Data excerpt:

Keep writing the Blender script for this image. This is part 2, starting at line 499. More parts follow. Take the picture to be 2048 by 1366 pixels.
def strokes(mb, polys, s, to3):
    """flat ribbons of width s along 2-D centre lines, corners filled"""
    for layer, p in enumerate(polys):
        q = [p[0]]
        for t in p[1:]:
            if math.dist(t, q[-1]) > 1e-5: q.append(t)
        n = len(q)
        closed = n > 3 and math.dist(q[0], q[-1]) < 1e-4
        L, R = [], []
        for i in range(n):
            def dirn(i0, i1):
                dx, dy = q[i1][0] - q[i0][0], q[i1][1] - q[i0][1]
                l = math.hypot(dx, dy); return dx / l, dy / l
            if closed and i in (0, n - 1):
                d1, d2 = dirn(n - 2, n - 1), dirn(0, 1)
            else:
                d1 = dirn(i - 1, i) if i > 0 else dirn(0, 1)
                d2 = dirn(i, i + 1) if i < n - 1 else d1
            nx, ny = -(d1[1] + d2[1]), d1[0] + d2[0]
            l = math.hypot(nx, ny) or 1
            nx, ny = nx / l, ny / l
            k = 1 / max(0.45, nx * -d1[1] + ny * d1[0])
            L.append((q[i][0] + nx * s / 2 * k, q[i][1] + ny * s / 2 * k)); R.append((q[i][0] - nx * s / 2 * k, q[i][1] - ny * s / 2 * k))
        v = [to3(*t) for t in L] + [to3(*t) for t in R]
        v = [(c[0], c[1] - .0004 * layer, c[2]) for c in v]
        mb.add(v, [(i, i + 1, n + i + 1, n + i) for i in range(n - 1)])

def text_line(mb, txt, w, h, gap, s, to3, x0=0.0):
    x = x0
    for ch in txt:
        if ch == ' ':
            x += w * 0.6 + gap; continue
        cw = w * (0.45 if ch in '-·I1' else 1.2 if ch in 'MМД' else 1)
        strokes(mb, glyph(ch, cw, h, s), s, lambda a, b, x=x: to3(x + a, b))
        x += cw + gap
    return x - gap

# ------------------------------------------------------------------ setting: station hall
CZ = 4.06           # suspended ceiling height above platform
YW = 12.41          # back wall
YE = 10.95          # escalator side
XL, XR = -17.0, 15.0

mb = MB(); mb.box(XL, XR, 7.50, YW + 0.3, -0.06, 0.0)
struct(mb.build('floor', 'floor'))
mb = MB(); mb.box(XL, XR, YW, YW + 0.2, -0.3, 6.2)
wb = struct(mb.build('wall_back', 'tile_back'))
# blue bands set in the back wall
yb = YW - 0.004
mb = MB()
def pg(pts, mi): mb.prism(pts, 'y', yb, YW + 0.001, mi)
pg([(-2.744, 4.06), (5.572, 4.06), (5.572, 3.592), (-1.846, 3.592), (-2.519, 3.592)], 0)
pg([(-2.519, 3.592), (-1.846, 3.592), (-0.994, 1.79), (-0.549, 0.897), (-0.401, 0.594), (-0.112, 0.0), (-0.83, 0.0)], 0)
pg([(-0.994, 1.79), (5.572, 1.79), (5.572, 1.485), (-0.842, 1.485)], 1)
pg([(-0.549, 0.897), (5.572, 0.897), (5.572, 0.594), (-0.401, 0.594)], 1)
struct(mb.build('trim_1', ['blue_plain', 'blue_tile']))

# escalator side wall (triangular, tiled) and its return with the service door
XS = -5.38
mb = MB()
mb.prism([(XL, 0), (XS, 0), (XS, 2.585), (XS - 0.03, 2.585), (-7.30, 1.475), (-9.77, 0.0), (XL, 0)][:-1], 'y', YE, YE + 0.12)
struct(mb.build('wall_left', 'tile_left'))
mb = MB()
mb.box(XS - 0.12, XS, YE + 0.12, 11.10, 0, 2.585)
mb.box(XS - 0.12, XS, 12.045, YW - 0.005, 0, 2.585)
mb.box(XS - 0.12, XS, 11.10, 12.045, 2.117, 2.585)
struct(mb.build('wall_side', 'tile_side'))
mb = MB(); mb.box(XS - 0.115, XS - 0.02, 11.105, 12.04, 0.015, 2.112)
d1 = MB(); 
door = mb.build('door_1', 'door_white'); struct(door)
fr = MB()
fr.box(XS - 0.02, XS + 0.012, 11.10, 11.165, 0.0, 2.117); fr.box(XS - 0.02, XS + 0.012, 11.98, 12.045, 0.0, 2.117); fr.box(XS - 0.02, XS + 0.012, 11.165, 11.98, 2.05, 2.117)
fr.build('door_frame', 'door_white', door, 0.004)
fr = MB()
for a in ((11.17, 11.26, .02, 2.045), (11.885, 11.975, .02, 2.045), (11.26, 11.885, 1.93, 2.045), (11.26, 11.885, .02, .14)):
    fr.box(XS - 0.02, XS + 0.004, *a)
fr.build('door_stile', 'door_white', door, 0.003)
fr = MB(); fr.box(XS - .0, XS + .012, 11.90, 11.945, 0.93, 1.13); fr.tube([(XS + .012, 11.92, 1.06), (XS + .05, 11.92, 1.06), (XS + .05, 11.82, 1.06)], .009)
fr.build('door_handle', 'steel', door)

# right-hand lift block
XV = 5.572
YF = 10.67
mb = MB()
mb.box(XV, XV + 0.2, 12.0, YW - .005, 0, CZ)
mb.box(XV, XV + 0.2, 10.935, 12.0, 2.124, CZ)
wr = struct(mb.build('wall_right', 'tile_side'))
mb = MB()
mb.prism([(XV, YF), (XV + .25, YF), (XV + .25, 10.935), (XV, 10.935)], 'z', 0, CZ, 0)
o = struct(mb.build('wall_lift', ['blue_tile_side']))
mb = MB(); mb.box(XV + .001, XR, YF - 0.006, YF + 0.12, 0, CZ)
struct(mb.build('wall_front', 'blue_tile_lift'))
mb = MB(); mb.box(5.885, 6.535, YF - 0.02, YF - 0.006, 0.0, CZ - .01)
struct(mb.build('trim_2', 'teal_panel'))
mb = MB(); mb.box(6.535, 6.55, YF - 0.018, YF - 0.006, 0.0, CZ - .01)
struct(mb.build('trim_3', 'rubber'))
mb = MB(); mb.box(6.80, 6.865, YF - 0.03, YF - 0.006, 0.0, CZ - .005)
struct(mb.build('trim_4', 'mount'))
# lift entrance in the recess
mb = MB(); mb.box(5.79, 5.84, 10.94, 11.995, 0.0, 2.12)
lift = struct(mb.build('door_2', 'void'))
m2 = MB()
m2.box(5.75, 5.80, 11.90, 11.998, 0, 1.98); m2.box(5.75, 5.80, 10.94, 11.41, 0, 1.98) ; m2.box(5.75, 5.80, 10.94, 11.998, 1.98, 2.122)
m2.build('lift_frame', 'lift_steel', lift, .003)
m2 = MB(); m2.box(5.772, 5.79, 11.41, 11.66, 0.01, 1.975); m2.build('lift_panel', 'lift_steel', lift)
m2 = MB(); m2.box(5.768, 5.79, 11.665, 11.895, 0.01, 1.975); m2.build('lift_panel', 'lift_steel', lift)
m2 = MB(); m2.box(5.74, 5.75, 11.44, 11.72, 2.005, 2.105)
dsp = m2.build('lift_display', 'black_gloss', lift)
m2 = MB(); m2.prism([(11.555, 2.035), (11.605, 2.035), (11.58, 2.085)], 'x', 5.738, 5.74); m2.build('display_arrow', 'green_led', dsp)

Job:
Write out the data exactly as it stands.

Worked answer:
Keep writing the Blender script for this image. This is part 2, starting at line 499. More parts follow. Take the picture to be 2048 by 1366 pixels.
def strokes(mb, polys, s, to3):
    """flat ribbons of width s along 2-D centre lines, corners filled"""
    for layer, p in enumerate(polys):
        q = [p[0]]
        for t in p[1:]:
            if math.dist(t, q[-1]) > 1e-5: q.append(t)
        n = len(q)
        closed = n > 3 and math.dist(q[0], q[-1]) < 1e-4
        L, R = [], []
        for i in range(n):
            def dirn(i0, i1):
                dx, dy = q[i1][0] - q[i0][0], q[i1][1] - q[i0][1]
                l = math.hypot(dx, dy); return dx / l, dy / l
            if closed and i in (0, n - 1):
                d1, d2 = dirn(n - 2, n - 1), dirn(0, 1)
            else:
                d1 = dirn(i - 1, i) if i > 0 else dirn(0, 1)
                d2 = dirn(i, i + 1) if i < n - 1 else d1
            nx, ny = -(d1[1] + d2[1]), d1[0] + d2[0]
            l = math.hypot(nx, ny) or 1
            nx, ny = nx / l, ny / l
            k = 1 / max(0.45, nx * -d1[1] + ny * d1[0])
            L.append((q[i][0] + nx * s / 2 * k, q[i][1] + ny * s / 2 * k)); R.append((q[i][0] - nx * s / 2 * k, q[i][1] - ny * s / 2 * k))
        v = [to3(*t) for t in L] + [to3(*t) for t in R]
        v = [(c[0], c[1] - .0004 * layer, c[2]) for c in v]
        mb.add(v, [(i, i + 1, n + i + 1, n + i) for i in range(n - 1)])

def text_line(mb, txt, w, h, gap, s, to3, x0=0.0):
    x = x0
    for ch in txt:
        if ch == ' ':
            x += w * 0.6 + gap; continue
        cw = w * (0.45 if ch in '-·I1' else 1.2 if ch in 'MМД' else 1)
        strokes(mb, glyph(ch, cw, h, s), s, lambda a, b, x=x: to3(x + a, b))
        x += cw + gap
    return x - gap

# ------------------------------------------------------------------ setting: station hall
CZ = 4.06           # suspended ceiling height above platform
YW = 12.41          # back wall
YE = 10.95          # escalator side
XL, XR = -17.0, 15.0

mb = MB(); mb.box(XL, XR, 7.50, YW + 0.3, -0.06, 0.0)
struct(mb.build('floor', 'floor'))
mb = MB(); mb.box(XL, XR, YW, YW + 0.2, -0.3, 6.2)
wb = struct(mb.build('wall_back', 'tile_back'))
# blue bands set in the back wall
yb = YW - 0.004
mb = MB()
def pg(pts, mi): mb.prism(pts, 'y', yb, YW + 0.001, mi)
pg([(-2.744, 4.06), (5.572, 4.06), (5.572, 3.592), (-1.846, 3.592), (-2.519, 3.592)], 0)
pg([(-2.519, 3.592), (-1.846, 3.592), (-0.994, 1.79), (-0.549, 0.897), (-0.401, 0.594), (-0.112, 0.0), (-0.83, 0.0)], 0)
pg([(-0.994, 1.79), (5.572, 1.79), (5.572, 1.485), (-0.842, 1.485)], 1)
pg([(-0.549, 0.897), (5.572, 0.897), (5.572, 0.594), (-0.401, 0.594)], 1)
struct(mb.build('trim_1', ['blue_plain', 'blue_tile']))

# escalator side wall (triangular, tiled) and its return with the service door
XS = -5.38
mb = MB()
mb.prism([(XL, 0), (XS, 0), (XS, 2.585), (XS - 0.03, 2.585), (-7.30, 1.475), (-9.77, 0.0), (XL, 0)][:-1], 'y', YE, YE + 0.12)
struct(mb.build('wall_left', 'tile_left'))
mb = MB()
mb.box(XS - 0.12, XS, YE + 0.12, 11.10, 0, 2.585)
mb.box(XS - 0.12, XS, 12.045, YW - 0.005, 0, 2.585)
mb.box(XS - 0.12, XS, 11.10, 12.045, 2.117, 2.585)
struct(mb.build('wall_side', 'tile_side'))
mb = MB(); mb.box(XS - 0.115, XS - 0.02, 11.105, 12.04, 0.015, 2.112)
d1 = MB(); 
door = mb.build('door_1', 'door_white'); struct(door)
fr = MB()
fr.box(XS - 0.02, XS + 0.012, 11.10, 11.165, 0.0, 2.117); fr.box(XS - 0.02, XS + 0.012, 11.98, 12.045, 0.0, 2.117); fr.box(XS - 0.02, XS + 0.012, 11.165, 11.98, 2.05, 2.117)
fr.build('door_frame', 'door_white', door, 0.004)
fr = MB()
for a in ((11.17, 11.26, .02, 2.045), (11.885, 11.975, .02, 2.045), (11.26, 11.885, 1.93, 2.045), (11.26, 11.885, .02, .14)):
    fr.box(XS - 0.02, XS + 0.004, *a)
fr.build('door_stile', 'door_white', door, 0.003)
fr = MB(); fr.box(XS - .0, XS + .012, 11.90, 11.945, 0.93, 1.13); fr.tube([(XS + .012, 11.92, 1.06), (XS + .05, 11.92, 1.06), (XS + .05, 11.82, 1.06)], .009)
fr.build('door_handle', 'steel', door)

# right-hand lift block
XV = 5.572
YF = 10.67
mb = MB()
mb.box(XV, XV + 0.2, 12.0, YW - .005, 0, CZ)
mb.box(XV, XV + 0.2, 10.935, 12.0, 2.124, CZ)
wr = struct(mb.build('wall_right', 'tile_side'))
mb = MB()
mb.prism([(XV, YF), (XV + .25, YF), (XV + .25, 10.935), (XV, 10.935)], 'z', 0, CZ, 0)
o = struct(mb.build('wall_lift', ['blue_tile_side']))
mb = MB(); mb.box(XV + .001, XR, YF - 0.006, YF + 0.12, 0, CZ)
struct(mb.build('wall_front', 'blue_tile_lift'))
mb = MB(); mb.box(5.885, 6.535, YF - 0.02, YF - 0.006, 0.0, CZ - .01)
struct(mb.build('trim_2', 'teal_panel'))
mb = MB(); mb.box(6.535, 6.55, YF - 0.018, YF - 0.006, 0.0, CZ - .01)
struct(mb.build('trim_3', 'rubber'))
mb = MB(); mb.box(6.80, 6.865, YF - 0.03, YF - 0.006, 0.0, CZ - .005)
struct(mb.build('trim_4', 'mount'))
# lift entrance in the recess
mb = MB(); mb.box(5.79, 5.84, 10.94, 11.995, 0.0, 2.12)
lift = struct(mb.build('door_2', 'void'))
m2 = MB()
m2.box(5.75, 5.80, 11.90, 11.998, 0, 1.98); m2.box(5.75, 5.80, 10.94, 11.41, 0, 1.98) ; m2.box(5.75, 5.80, 10.94, 11.998, 1.98, 2.122)
m2.build('lift_frame', 'lift_steel', lift, .003)
m2 = MB(); m2.box(5.772, 5.79, 11.41, 11.66, 0.01, 1.975); m2.build('lift_panel', 'lift_steel', lift)
m2 = MB(); m2.box(5.768, 5.79, 11.665, 11.895, 0.01, 1.975); m2.build('lift_panel', 'lift_steel', lift)
m2 = MB(); m2.box(5.74, 5.75, 11.44, 11.72, 2.005, 2.105)
dsp = m2.build('lift_display', 'black_gloss', lift)
m2 = MB(); m2.prism([(11.555, 2.035), (11.605, 2.035), (11.58, 2.085)], 'x', 5.738, 5.74); m2.build('display_arrow', 'green_led', dsp)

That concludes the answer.